§ **Dataset section**:
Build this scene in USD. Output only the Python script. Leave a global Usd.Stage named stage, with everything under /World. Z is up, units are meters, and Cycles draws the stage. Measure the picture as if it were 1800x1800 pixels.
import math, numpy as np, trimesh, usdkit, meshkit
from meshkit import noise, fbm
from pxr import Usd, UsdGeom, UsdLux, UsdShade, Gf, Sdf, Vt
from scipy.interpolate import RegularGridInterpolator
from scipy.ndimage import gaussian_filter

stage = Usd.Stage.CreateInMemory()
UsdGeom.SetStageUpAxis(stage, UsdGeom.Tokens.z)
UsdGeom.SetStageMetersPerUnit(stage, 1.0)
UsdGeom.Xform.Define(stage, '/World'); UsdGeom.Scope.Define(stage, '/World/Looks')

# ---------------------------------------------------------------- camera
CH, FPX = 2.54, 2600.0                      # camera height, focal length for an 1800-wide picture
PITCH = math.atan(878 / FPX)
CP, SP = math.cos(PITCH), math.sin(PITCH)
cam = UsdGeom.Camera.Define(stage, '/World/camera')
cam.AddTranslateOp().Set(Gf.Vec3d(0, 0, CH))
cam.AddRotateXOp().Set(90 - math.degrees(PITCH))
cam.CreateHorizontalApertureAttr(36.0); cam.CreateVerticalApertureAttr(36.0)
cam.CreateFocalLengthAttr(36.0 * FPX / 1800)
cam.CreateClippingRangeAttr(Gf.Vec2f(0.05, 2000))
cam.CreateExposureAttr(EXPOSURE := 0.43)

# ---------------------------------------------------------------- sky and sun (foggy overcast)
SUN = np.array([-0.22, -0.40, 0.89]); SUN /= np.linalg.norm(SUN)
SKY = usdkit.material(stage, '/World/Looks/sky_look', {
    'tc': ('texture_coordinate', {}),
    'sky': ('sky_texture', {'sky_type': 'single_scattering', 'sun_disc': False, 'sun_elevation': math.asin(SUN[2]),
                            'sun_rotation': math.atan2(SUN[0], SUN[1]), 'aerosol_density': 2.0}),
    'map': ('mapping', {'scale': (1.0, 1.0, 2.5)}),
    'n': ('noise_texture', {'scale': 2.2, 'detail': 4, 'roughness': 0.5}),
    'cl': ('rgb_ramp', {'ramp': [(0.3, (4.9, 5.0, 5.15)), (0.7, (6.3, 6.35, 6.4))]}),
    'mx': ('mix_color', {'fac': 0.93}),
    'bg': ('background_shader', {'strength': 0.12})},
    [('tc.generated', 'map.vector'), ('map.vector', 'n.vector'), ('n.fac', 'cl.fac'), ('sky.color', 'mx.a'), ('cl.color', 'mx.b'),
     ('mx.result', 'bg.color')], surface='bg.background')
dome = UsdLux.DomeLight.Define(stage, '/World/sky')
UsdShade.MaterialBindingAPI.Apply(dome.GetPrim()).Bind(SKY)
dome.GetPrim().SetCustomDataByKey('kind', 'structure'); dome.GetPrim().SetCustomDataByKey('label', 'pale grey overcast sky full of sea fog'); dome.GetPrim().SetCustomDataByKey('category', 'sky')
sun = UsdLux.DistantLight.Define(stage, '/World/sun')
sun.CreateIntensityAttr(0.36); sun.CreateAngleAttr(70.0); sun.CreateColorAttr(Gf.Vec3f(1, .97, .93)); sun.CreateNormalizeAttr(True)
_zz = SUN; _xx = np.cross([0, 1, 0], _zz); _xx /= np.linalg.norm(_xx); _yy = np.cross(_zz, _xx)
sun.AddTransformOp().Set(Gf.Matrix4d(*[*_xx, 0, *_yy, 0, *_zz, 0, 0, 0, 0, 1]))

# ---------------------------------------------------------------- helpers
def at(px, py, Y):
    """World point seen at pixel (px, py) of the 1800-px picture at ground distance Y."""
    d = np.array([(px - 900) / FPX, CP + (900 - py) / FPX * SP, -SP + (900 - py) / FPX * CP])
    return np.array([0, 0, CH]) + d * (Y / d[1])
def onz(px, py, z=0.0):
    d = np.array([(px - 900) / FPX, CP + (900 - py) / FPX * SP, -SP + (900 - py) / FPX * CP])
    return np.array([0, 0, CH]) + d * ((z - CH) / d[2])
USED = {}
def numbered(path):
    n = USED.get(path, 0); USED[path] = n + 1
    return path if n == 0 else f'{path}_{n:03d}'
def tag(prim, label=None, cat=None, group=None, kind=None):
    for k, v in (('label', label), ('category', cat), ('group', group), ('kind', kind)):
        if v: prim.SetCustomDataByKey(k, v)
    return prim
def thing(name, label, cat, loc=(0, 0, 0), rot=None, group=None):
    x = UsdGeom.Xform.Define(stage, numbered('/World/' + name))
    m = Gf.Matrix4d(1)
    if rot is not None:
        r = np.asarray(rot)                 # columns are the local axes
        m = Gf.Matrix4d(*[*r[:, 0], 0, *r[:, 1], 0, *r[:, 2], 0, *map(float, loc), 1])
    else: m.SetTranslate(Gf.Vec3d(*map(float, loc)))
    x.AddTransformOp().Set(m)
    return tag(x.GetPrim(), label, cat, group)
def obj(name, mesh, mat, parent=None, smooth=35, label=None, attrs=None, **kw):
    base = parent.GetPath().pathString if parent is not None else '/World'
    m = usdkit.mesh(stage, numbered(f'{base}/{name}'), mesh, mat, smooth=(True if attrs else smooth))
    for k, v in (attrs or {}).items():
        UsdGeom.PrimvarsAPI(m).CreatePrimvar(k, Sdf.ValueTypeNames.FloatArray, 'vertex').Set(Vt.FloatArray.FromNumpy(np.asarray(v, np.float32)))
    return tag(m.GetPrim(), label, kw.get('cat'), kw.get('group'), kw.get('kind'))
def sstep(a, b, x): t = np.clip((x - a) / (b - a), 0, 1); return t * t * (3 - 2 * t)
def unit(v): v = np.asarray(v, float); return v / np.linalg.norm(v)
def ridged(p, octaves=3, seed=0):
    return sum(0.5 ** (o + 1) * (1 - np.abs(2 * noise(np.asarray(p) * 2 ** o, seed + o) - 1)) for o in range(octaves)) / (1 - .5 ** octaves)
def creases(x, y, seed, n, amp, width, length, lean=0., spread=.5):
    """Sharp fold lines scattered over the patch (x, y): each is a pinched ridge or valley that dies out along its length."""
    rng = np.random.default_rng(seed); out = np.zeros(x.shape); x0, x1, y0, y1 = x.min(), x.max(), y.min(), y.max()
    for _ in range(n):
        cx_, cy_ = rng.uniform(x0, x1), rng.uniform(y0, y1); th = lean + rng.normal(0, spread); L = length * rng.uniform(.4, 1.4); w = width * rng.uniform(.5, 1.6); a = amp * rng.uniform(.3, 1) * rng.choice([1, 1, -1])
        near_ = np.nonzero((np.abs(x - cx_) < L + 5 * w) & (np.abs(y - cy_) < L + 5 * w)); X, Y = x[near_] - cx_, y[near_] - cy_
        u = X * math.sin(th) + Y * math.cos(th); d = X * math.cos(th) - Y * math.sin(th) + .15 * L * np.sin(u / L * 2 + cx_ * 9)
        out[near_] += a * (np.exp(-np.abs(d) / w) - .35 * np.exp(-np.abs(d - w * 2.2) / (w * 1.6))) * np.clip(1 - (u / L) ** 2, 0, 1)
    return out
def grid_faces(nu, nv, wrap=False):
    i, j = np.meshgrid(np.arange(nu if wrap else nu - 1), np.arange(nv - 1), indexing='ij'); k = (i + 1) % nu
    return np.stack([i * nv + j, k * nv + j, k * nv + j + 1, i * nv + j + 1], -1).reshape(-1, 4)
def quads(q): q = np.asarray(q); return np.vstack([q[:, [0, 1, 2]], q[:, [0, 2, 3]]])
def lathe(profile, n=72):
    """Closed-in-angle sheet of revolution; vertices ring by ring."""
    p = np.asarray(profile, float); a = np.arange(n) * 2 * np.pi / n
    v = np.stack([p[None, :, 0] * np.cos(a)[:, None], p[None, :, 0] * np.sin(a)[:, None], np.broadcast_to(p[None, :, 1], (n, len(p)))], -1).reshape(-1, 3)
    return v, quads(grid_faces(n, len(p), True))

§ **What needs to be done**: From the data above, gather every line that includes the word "World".

§ **Result**:
Build this scene in USD. Output only the Python script. Leave a global Usd.Stage named stage, with everything under /World. Z is up, units are meters, and Cycles draws the stage. Measure the picture as if it were 1800x1800 pixels.
UsdGeom.Xform.Define(stage, '/World'); UsdGeom.Scope.Define(stage, '/World/Looks')
cam = UsdGeom.Camera.Define(stage, '/World/camera')
SKY = usdkit.material(stage, '/World/Looks/sky_look', {
dome = UsdLux.DomeLight.Define(stage, '/World/sky')
sun = UsdLux.DistantLight.Define(stage, '/World/sun')
    """World point seen at pixel (px, py) of the 1800-px picture at ground distance Y."""
    x = UsdGeom.Xform.Define(stage, numbered('/World/' + name))
    base = parent.GetPath().pathString if parent is not None else '/World'